Pioneer Leather Tanners
LYNCH, SCHERTZ, ROBERTS, WILLIAMS
Posted By: Joey Stark
Date: 3/3/2011 at 15:17:32
"The Fairfield Daily Journal"
Saturday, December 8, 1917
Page 4, Column 1PETER ALLAN LYNCH WAS A PIONEER TANNER IN THIS COUNTY...
Mr. LYNCH was one of the early workers in the tan yards near Glendale and Hiram Heaton has the following account of this work in the early history of Jefferson County, given at the Historical Society meeting held Dec. 5th: "Jefferson County was settled before railways had made communication with the world so easy. This led almost every community to be self-sustaining and they manufactured many things which are now manufactured in large factories.
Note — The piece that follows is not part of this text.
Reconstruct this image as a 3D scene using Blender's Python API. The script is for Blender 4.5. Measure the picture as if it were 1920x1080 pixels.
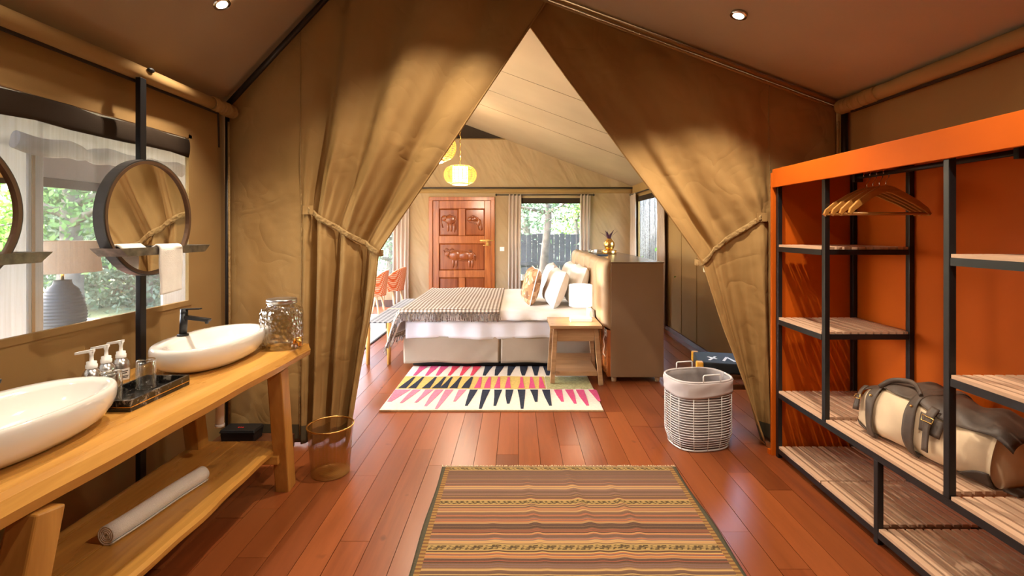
import bpy, math, random
import numpy as np
from mathutils import Vector, Matrix, Euler
from mathutils import noise as mnoise

for _o in list(bpy.data.objects):
    bpy.data.objects.remove(_o)
scene = bpy.context.scene
col = scene.collection
R = math.radians
PI = math.pi
rnd = random.Random(11)

# ---------------------------------------------------------------- camera
cd = bpy.data.cameras.new('camera')
cam = bpy.data.objects.new('camera', cd)
col.objects.link(cam)
cam.location = (0, 0, 1.45)
cam.rotation_euler = (R(90), 0, 0)
cd.sensor_width = 36.0
cd.lens = 36.0 * 910.0 / 1920.0
cd.shift_x = -10.0 / 1920.0
cd.shift_y = -108.0 / 1920.0
cd.clip_start = 0.05
cd.clip_end = 300
scene.camera = cam

# ---------------------------------------------------------------- world, sun, exposure
world = bpy.data.worlds.new('sky')
scene.world = world
world.use_nodes = True
wn = world.node_tree.nodes
wl = world.node_tree.links
wn.clear()
wo = wn.new('ShaderNodeOutputWorld')
wb = wn.new('ShaderNodeBackground')
ws = wn.new('ShaderNodeTexSky')
ws.sky_type = 'NISHITA'
ws.sun_disc = False
ws.sun_elevation = R(48)
ws.sun_rotation = R(-70)
ws.air_density = 1.0
ws.dust_density = 3.0
ws.ozone_density = 1.0
wb.inputs['Strength'].default_value = 3.4
wl.new(ws.outputs[0], wb.inputs[0])
wl.new(wb.outputs[0], wo.inputs[0])

sd = bpy.data.lights.new('sun', 'SUN')
sun = bpy.data.objects.new('sun', sd)
col.objects.link(sun)
sd.energy = 10.0
sd.angle = R(6)
sd.color = (1.0, 0.95, 0.86)
sun.rotation_euler = Euler((R(38), R(-34), 0))

scene.view_settings.view_transform = 'Standard'
scene.view_settings.look = 'None'
scene.view_settings.exposure = 0.9
scene.view_settings.gamma = 1.0
scene.view_settings.use_curve_mapping = False
scene.cycles.use_denoising = True
scene.cycles.max_bounces = 8
scene.cycles.transparent_max_bounces = 12
scene.cycles.sample_clamp_indirect = 6.0

DOWNLIGHT_W = 56.0
PENDANT_W = 24.0
WARM = (1.0, 0.85, 0.66)

# ---------------------------------------------------------------- node helpers
def setin(node, key, val, lk):
    s = node.inputs[key]
    if hasattr(val, 'is_output'):
        lk.new(val, s)
    elif isinstance(val, (tuple, list)) and len(val) == 3 and s.type == 'RGBA':
        s.default_value = (*val, 1)
    else:
        s.default_value = val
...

Material for shoes was one of the most important requirements and several men undertook to make leather in a small way. A man by the last name of SCHERTZ constructed a tan yard several miles east of Fairfield in the 'Forties' near what is known as Shertz's Creek. The immediate demand for the leather led SCHERTZ to hurry his tanning process and the result was a very poor material. SCHERTZ was a shoe maker as well as a tanner and his imperfectly tanned leather soon lost all shape. Mr. J. W. McLean is authority. Near the center of Penn township Joseph ROBERTS put down a tan yard and the product of this yard was a very superior quality, but the cheap leathers that began to come in from steam tanneries made this very unprofitable business. Then a WILLIAMS and Peter Allan LYNCH put down a tan yard in 1848 or 1849 and did a considerable amount of tanning for a number of years. This tan yard gave employment to several men and furnished a market for a good many cords of oak bark at a time when money was very scarce, before the gold from California came into circulation."
*Transcribed for genealogy purposes; I am not related to the person(s) mentioned.